▸ Directions
The listing must be reproduced in full, exactly as it stands.
┄┄┄┄┄┄┄┄┄┄┄┄┄┄┄┄┄┄┄┄
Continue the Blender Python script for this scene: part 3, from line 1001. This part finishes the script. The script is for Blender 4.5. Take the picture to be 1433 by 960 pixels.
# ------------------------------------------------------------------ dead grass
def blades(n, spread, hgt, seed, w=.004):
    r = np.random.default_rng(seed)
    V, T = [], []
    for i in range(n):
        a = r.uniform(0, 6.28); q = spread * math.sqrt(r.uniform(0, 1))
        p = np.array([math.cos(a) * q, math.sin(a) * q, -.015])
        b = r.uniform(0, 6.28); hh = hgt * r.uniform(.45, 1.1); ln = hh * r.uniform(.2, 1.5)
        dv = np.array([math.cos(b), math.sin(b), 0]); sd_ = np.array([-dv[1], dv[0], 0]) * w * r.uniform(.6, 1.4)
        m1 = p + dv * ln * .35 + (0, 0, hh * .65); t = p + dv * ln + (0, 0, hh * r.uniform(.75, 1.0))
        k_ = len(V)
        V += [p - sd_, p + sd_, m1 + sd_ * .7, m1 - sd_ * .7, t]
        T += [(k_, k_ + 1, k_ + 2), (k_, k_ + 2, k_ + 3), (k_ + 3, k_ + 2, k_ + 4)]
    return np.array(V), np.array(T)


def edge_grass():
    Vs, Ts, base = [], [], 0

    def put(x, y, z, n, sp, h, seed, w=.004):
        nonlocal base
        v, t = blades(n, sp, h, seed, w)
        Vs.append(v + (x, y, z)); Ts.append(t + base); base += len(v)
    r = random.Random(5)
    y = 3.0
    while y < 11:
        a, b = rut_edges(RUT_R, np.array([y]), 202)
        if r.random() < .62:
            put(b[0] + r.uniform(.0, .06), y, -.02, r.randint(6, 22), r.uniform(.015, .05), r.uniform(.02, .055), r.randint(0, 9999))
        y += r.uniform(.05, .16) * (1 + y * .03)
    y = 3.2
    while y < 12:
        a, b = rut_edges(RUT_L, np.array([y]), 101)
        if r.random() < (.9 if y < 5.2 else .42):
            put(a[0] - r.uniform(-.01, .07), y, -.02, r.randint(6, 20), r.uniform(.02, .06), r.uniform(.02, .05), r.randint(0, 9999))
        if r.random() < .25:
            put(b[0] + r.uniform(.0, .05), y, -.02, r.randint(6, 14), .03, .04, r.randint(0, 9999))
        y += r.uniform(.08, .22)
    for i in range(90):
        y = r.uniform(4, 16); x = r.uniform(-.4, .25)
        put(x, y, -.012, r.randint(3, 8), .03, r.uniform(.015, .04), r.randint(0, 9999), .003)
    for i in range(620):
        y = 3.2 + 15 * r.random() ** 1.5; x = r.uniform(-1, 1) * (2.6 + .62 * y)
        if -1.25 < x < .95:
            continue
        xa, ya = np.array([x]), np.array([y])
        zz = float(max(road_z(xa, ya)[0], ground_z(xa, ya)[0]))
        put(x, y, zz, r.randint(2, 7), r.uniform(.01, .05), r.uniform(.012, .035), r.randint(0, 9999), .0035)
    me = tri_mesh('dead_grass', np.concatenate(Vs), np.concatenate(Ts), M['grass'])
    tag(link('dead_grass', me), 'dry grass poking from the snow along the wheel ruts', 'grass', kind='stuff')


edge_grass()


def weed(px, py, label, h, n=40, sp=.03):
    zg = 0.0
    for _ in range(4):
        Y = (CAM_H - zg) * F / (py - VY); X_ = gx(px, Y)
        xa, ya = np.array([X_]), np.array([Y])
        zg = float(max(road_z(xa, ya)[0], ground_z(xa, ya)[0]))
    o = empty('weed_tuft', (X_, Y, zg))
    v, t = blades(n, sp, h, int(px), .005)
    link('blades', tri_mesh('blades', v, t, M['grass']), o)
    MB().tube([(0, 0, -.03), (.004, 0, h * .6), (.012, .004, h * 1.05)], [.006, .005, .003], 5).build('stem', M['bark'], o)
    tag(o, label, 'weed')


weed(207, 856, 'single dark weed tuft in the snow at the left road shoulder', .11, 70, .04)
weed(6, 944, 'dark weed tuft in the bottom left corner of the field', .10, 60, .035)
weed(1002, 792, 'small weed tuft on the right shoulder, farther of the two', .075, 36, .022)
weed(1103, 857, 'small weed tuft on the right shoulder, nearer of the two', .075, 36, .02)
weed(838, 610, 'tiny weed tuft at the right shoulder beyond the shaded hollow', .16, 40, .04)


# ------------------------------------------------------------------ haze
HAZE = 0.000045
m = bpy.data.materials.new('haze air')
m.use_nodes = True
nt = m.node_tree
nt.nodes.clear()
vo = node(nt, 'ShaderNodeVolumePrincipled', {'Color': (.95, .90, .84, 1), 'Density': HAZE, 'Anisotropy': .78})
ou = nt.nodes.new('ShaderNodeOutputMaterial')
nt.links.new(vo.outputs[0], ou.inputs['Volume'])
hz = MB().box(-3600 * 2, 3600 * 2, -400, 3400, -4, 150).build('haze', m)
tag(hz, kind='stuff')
┄┄┄┄┄┄┄┄┄┄┄┄┄┄┄┄┄┄┄┄
▸ Complete output
Continue the Blender Python script for this scene: part 3, from line 1001. This part finishes the script. The script is for Blender 4.5. Take the picture to be 1433 by 960 pixels.
# ------------------------------------------------------------------ dead grass
def blades(n, spread, hgt, seed, w=.004):
    r = np.random.default_rng(seed)
    V, T = [], []
    for i in range(n):
        a = r.uniform(0, 6.28); q = spread * math.sqrt(r.uniform(0, 1))
        p = np.array([math.cos(a) * q, math.sin(a) * q, -.015])
        b = r.uniform(0, 6.28); hh = hgt * r.uniform(.45, 1.1); ln = hh * r.uniform(.2, 1.5)
        dv = np.array([math.cos(b), math.sin(b), 0]); sd_ = np.array([-dv[1], dv[0], 0]) * w * r.uniform(.6, 1.4)
        m1 = p + dv * ln * .35 + (0, 0, hh * .65); t = p + dv * ln + (0, 0, hh * r.uniform(.75, 1.0))
        k_ = len(V)
        V += [p - sd_, p + sd_, m1 + sd_ * .7, m1 - sd_ * .7, t]
        T += [(k_, k_ + 1, k_ + 2), (k_, k_ + 2, k_ + 3), (k_ + 3, k_ + 2, k_ + 4)]
    return np.array(V), np.array(T)


def edge_grass():
    Vs, Ts, base = [], [], 0

    def put(x, y, z, n, sp, h, seed, w=.004):
        nonlocal base
        v, t = blades(n, sp, h, seed, w)
        Vs.append(v + (x, y, z)); Ts.append(t + base); base += len(v)
    r = random.Random(5)
    y = 3.0
    while y < 11:
        a, b = rut_edges(RUT_R, np.array([y]), 202)
        if r.random() < .62:
            put(b[0] + r.uniform(.0, .06), y, -.02, r.randint(6, 22), r.uniform(.015, .05), r.uniform(.02, .055), r.randint(0, 9999))
        y += r.uniform(.05, .16) * (1 + y * .03)
    y = 3.2
    while y < 12:
        a, b = rut_edges(RUT_L, np.array([y]), 101)
        if r.random() < (.9 if y < 5.2 else .42):
            put(a[0] - r.uniform(-.01, .07), y, -.02, r.randint(6, 20), r.uniform(.02, .06), r.uniform(.02, .05), r.randint(0, 9999))
        if r.random() < .25:
            put(b[0] + r.uniform(.0, .05), y, -.02, r.randint(6, 14), .03, .04, r.randint(0, 9999))
        y += r.uniform(.08, .22)
    for i in range(90):
        y = r.uniform(4, 16); x = r.uniform(-.4, .25)
        put(x, y, -.012, r.randint(3, 8), .03, r.uniform(.015, .04), r.randint(0, 9999), .003)
    for i in range(620):
        y = 3.2 + 15 * r.random() ** 1.5; x = r.uniform(-1, 1) * (2.6 + .62 * y)
        if -1.25 < x < .95:
            continue
        xa, ya = np.array([x]), np.array([y])
        zz = float(max(road_z(xa, ya)[0], ground_z(xa, ya)[0]))
        put(x, y, zz, r.randint(2, 7), r.uniform(.01, .05), r.uniform(.012, .035), r.randint(0, 9999), .0035)
    me = tri_mesh('dead_grass', np.concatenate(Vs), np.concatenate(Ts), M['grass'])
    tag(link('dead_grass', me), 'dry grass poking from the snow along the wheel ruts', 'grass', kind='stuff')


edge_grass()


def weed(px, py, label, h, n=40, sp=.03):
    zg = 0.0
    for _ in range(4):
        Y = (CAM_H - zg) * F / (py - VY); X_ = gx(px, Y)
        xa, ya = np.array([X_]), np.array([Y])
        zg = float(max(road_z(xa, ya)[0], ground_z(xa, ya)[0]))
    o = empty('weed_tuft', (X_, Y, zg))
    v, t = blades(n, sp, h, int(px), .005)
    link('blades', tri_mesh('blades', v, t, M['grass']), o)
    MB().tube([(0, 0, -.03), (.004, 0, h * .6), (.012, .004, h * 1.05)], [.006, .005, .003], 5).build('stem', M['bark'], o)
    tag(o, label, 'weed')


weed(207, 856, 'single dark weed tuft in the snow at the left road shoulder', .11, 70, .04)
weed(6, 944, 'dark weed tuft in the bottom left corner of the field', .10, 60, .035)
weed(1002, 792, 'small weed tuft on the right shoulder, farther of the two', .075, 36, .022)
weed(1103, 857, 'small weed tuft on the right shoulder, nearer of the two', .075, 36, .02)
weed(838, 610, 'tiny weed tuft at the right shoulder beyond the shaded hollow', .16, 40, .04)


# ------------------------------------------------------------------ haze
HAZE = 0.000045
m = bpy.data.materials.new('haze air')
m.use_nodes = True
nt = m.node_tree
nt.nodes.clear()
vo = node(nt, 'ShaderNodeVolumePrincipled', {'Color': (.95, .90, .84, 1), 'Density': HAZE, 'Anisotropy': .78})
ou = nt.nodes.new('ShaderNodeOutputMaterial')
nt.links.new(vo.outputs[0], ou.inputs['Volume'])
hz = MB().box(-3600 * 2, 3600 * 2, -400, 3400, -4, 150).build('haze', m)
tag(hz, kind='stuff')